# Material provided
====================

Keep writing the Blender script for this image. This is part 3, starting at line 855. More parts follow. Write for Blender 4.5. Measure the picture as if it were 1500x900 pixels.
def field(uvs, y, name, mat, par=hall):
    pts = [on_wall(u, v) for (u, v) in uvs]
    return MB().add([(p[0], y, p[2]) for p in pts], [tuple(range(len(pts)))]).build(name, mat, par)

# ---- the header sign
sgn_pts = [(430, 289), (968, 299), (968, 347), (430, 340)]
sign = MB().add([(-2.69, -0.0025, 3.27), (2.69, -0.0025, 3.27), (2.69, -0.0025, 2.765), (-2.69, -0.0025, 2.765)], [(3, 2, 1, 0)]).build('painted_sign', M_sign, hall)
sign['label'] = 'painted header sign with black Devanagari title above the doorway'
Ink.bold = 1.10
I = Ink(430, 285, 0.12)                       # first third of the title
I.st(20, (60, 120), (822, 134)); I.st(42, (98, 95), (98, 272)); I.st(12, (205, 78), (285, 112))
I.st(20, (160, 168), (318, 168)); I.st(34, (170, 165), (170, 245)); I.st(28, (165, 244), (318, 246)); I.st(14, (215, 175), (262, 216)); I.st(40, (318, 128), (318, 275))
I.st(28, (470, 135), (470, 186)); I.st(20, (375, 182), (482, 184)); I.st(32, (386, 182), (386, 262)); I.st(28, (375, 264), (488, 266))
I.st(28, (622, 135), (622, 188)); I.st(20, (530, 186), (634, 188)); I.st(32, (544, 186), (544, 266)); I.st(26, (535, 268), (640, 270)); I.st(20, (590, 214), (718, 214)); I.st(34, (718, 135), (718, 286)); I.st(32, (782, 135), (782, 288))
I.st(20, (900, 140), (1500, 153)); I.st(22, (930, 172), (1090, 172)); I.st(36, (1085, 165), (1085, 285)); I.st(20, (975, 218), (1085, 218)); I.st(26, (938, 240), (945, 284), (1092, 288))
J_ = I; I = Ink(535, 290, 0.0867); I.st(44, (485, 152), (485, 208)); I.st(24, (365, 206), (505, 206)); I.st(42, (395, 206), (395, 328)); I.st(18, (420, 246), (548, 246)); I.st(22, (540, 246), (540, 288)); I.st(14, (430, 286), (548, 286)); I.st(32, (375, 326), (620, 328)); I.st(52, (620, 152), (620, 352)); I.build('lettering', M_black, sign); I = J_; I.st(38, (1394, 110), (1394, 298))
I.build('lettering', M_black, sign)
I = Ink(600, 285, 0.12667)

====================

# Work to complete
Please quote the data above in full, with no line missing.

# Solution to this task
Keep writing the Blender script for this image. This is part 3, starting at line 855. More parts follow. Write for Blender 4.5. Measure the picture as if it were 1500x900 pixels.
def field(uvs, y, name, mat, par=hall):
    pts = [on_wall(u, v) for (u, v) in uvs]
    return MB().add([(p[0], y, p[2]) for p in pts], [tuple(range(len(pts)))]).build(name, mat, par)

# ---- the header sign
sgn_pts = [(430, 289), (968, 299), (968, 347), (430, 340)]
sign = MB().add([(-2.69, -0.0025, 3.27), (2.69, -0.0025, 3.27), (2.69, -0.0025, 2.765), (-2.69, -0.0025, 2.765)], [(3, 2, 1, 0)]).build('painted_sign', M_sign, hall)
sign['label'] = 'painted header sign with black Devanagari title above the doorway'
Ink.bold = 1.10
I = Ink(430, 285, 0.12)                       # first third of the title
I.st(20, (60, 120), (822, 134)); I.st(42, (98, 95), (98, 272)); I.st(12, (205, 78), (285, 112))
I.st(20, (160, 168), (318, 168)); I.st(34, (170, 165), (170, 245)); I.st(28, (165, 244), (318, 246)); I.st(14, (215, 175), (262, 216)); I.st(40, (318, 128), (318, 275))
I.st(28, (470, 135), (470, 186)); I.st(20, (375, 182), (482, 184)); I.st(32, (386, 182), (386, 262)); I.st(28, (375, 264), (488, 266))
I.st(28, (622, 135), (622, 188)); I.st(20, (530, 186), (634, 188)); I.st(32, (544, 186), (544, 266)); I.st(26, (535, 268), (640, 270)); I.st(20, (590, 214), (718, 214)); I.st(34, (718, 135), (718, 286)); I.st(32, (782, 135), (782, 288))
I.st(20, (900, 140), (1500, 153)); I.st(22, (930, 172), (1090, 172)); I.st(36, (1085, 165), (1085, 285)); I.st(20, (975, 218), (1085, 218)); I.st(26, (938, 240), (945, 284), (1092, 288))
J_ = I; I = Ink(535, 290, 0.0867); I.st(44, (485, 152), (485, 208)); I.st(24, (365, 206), (505, 206)); I.st(42, (395, 206), (395, 328)); I.st(18, (420, 246), (548, 246)); I.st(22, (540, 246), (540, 288)); I.st(14, (430, 286), (548, 286)); I.st(32, (375, 326), (620, 328)); I.st(52, (620, 152), (620, 352)); I.build('lettering', M_black, sign); I = J_; I.st(38, (1394, 110), (1394, 298))
I.build('lettering', M_black, sign)
I = Ink(600, 285, 0.12667)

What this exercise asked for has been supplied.